Requirements:
Reproduce every entry below precisely. Pictures are excluded from the copy.

━━━━━ Data entries ━━━━━

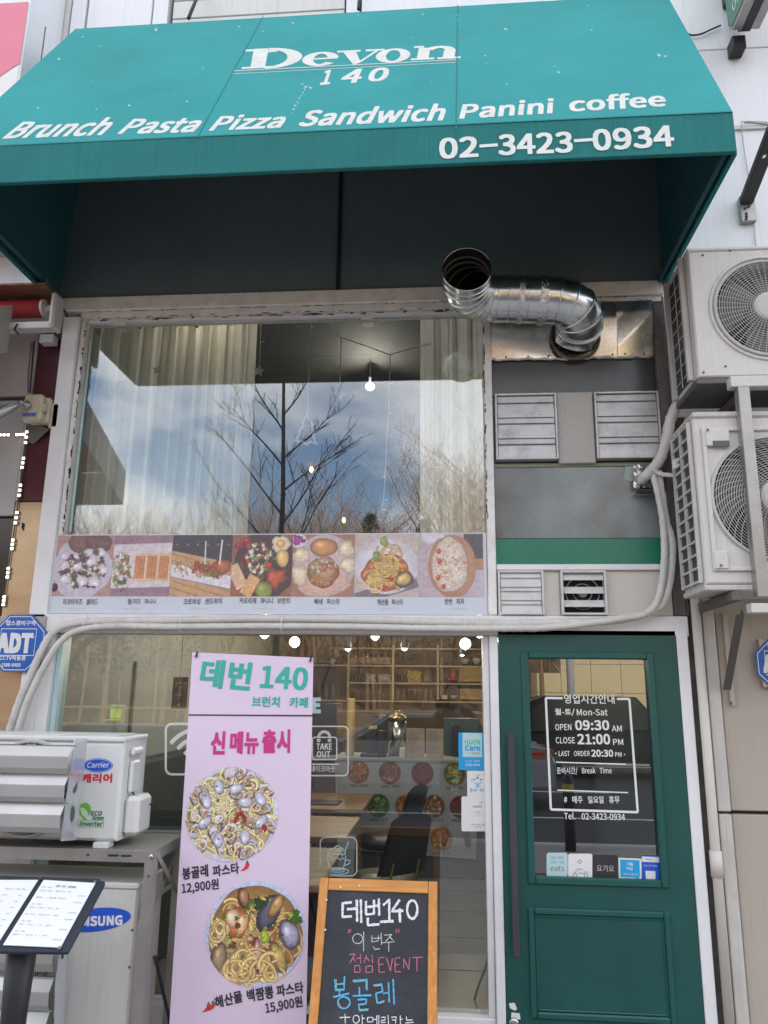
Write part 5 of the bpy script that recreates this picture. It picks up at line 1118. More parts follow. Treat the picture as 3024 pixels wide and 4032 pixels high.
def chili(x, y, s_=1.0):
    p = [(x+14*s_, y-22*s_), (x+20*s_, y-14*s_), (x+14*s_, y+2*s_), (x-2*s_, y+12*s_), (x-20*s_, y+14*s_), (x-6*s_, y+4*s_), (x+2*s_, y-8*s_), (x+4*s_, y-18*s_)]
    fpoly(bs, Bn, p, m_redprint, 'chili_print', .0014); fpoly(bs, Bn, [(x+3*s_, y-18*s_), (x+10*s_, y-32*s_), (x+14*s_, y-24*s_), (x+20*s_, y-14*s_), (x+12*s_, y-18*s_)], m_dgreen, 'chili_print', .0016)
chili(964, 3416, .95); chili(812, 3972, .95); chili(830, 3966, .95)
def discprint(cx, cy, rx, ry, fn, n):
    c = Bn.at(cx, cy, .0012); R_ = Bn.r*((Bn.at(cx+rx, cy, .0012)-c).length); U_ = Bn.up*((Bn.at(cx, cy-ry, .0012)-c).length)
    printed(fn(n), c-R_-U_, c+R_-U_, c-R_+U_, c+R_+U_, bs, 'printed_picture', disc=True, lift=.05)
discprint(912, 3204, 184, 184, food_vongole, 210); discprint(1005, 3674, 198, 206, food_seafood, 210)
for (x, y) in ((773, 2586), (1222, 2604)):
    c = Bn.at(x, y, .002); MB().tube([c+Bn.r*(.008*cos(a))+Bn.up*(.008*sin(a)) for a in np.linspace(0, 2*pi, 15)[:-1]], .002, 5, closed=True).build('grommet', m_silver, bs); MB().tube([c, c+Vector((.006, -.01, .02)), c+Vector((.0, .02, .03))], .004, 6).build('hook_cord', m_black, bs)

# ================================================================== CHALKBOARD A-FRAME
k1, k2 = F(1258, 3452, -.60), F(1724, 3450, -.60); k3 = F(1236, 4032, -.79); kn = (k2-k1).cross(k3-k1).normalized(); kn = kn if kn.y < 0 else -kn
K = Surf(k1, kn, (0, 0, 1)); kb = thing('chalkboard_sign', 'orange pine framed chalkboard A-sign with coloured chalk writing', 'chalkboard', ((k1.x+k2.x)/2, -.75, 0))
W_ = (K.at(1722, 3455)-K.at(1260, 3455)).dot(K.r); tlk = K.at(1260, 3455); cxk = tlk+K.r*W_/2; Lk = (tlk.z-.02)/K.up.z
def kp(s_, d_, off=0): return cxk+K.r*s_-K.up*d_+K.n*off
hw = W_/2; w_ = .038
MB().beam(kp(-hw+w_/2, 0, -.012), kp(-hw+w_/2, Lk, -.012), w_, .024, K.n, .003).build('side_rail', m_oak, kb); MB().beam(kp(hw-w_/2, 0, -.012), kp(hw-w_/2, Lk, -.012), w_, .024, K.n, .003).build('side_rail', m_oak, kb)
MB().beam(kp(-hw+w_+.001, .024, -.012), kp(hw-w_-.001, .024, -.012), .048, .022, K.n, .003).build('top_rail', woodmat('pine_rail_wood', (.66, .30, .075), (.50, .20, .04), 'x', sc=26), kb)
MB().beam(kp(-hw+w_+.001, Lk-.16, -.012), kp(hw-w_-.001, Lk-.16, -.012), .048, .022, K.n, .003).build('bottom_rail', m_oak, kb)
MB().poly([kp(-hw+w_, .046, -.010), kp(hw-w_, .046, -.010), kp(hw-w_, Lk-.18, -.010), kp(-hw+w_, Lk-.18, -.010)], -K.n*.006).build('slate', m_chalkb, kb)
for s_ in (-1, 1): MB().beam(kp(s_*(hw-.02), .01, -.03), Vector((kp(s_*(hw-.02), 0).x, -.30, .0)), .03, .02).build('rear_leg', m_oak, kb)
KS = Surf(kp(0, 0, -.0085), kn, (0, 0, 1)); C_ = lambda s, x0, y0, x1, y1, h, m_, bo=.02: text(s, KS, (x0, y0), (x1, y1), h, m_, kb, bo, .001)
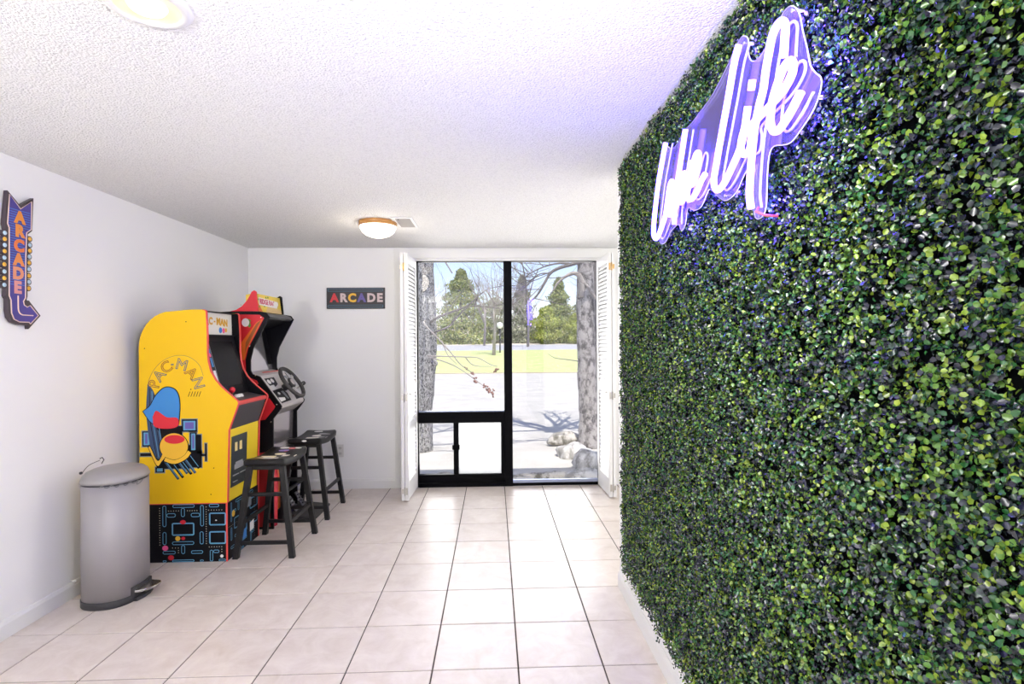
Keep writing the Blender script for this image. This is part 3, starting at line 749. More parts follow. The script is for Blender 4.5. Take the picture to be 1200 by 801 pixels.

━━━━━

Task output:
Write part 5 of the bpy script that recreates this picture. It picks up at line 1118. More parts follow. Treat the picture as 3024 pixels wide and 4032 pixels high.
def chili(x, y, s_=1.0):
    p = [(x+14*s_, y-22*s_), (x+20*s_, y-14*s_), (x+14*s_, y+2*s_), (x-2*s_, y+12*s_), (x-20*s_, y+14*s_), (x-6*s_, y+4*s_), (x+2*s_, y-8*s_), (x+4*s_, y-18*s_)]
    fpoly(bs, Bn, p, m_redprint, 'chili_print', .0014); fpoly(bs, Bn, [(x+3*s_, y-18*s_), (x+10*s_, y-32*s_), (x+14*s_, y-24*s_), (x+20*s_, y-14*s_), (x+12*s_, y-18*s_)], m_dgreen, 'chili_print', .0016)
chili(964, 3416, .95); chili(812, 3972, .95); chili(830, 3966, .95)
def discprint(cx, cy, rx, ry, fn, n):
    c = Bn.at(cx, cy, .0012); R_ = Bn.r*((Bn.at(cx+rx, cy, .0012)-c).length); U_ = Bn.up*((Bn.at(cx, cy-ry, .0012)-c).length)
    printed(fn(n), c-R_-U_, c+R_-U_, c-R_+U_, c+R_+U_, bs, 'printed_picture', disc=True, lift=.05)
discprint(912, 3204, 184, 184, food_vongole, 210); discprint(1005, 3674, 198, 206, food_seafood, 210)
for (x, y) in ((773, 2586), (1222, 2604)):
    c = Bn.at(x, y, .002); MB().tube([c+Bn.r*(.008*cos(a))+Bn.up*(.008*sin(a)) for a in np.linspace(0, 2*pi, 15)[:-1]], .002, 5, closed=True).build('grommet', m_silver, bs); MB().tube([c, c+Vector((.006, -.01, .02)), c+Vector((.0, .02, .03))], .004, 6).build('hook_cord', m_black, bs)

# ================================================================== CHALKBOARD A-FRAME
k1, k2 = F(1258, 3452, -.60), F(1724, 3450, -.60); k3 = F(1236, 4032, -.79); kn = (k2-k1).cross(k3-k1).normalized(); kn = kn if kn.y < 0 else -kn
K = Surf(k1, kn, (0, 0, 1)); kb = thing('chalkboard_sign', 'orange pine framed chalkboard A-sign with coloured chalk writing', 'chalkboard', ((k1.x+k2.x)/2, -.75, 0))
W_ = (K.at(1722, 3455)-K.at(1260, 3455)).dot(K.r); tlk = K.at(1260, 3455); cxk = tlk+K.r*W_/2; Lk = (tlk.z-.02)/K.up.z
def kp(s_, d_, off=0): return cxk+K.r*s_-K.up*d_+K.n*off
hw = W_/2; w_ = .038
MB().beam(kp(-hw+w_/2, 0, -.012), kp(-hw+w_/2, Lk, -.012), w_, .024, K.n, .003).build('side_rail', m_oak, kb); MB().beam(kp(hw-w_/2, 0, -.012), kp(hw-w_/2, Lk, -.012), w_, .024, K.n, .003).build('side_rail', m_oak, kb)
MB().beam(kp(-hw+w_+.001, .024, -.012), kp(hw-w_-.001, .024, -.012), .048, .022, K.n, .003).build('top_rail', woodmat('pine_rail_wood', (.66, .30, .075), (.50, .20, .04), 'x', sc=26), kb)
MB().beam(kp(-hw+w_+.001, Lk-.16, -.012), kp(hw-w_-.001, Lk-.16, -.012), .048, .022, K.n, .003).build('bottom_rail', m_oak, kb)
MB().poly([kp(-hw+w_, .046, -.010), kp(hw-w_, .046, -.010), kp(hw-w_, Lk-.18, -.010), kp(-hw+w_, Lk-.18, -.010)], -K.n*.006).build('slate', m_chalkb, kb)
for s_ in (-1, 1): MB().beam(kp(s_*(hw-.02), .01, -.03), Vector((kp(s_*(hw-.02), 0).x, -.30, .0)), .03, .02).build('rear_leg', m_oak, kb)
KS = Surf(kp(0, 0, -.0085), kn, (0, 0, 1)); C_ = lambda s, x0, y0, x1, y1, h, m_, bo=.02: text(s, KS, (x0, y0), (x1, y1), h, m_, kb, bo, .001)
Keep writing the Blender script for this image. This is part 3, starting at line 749. More parts follow. The script is for Blender 4.5. Take the picture to be 1200 by 801 pixels.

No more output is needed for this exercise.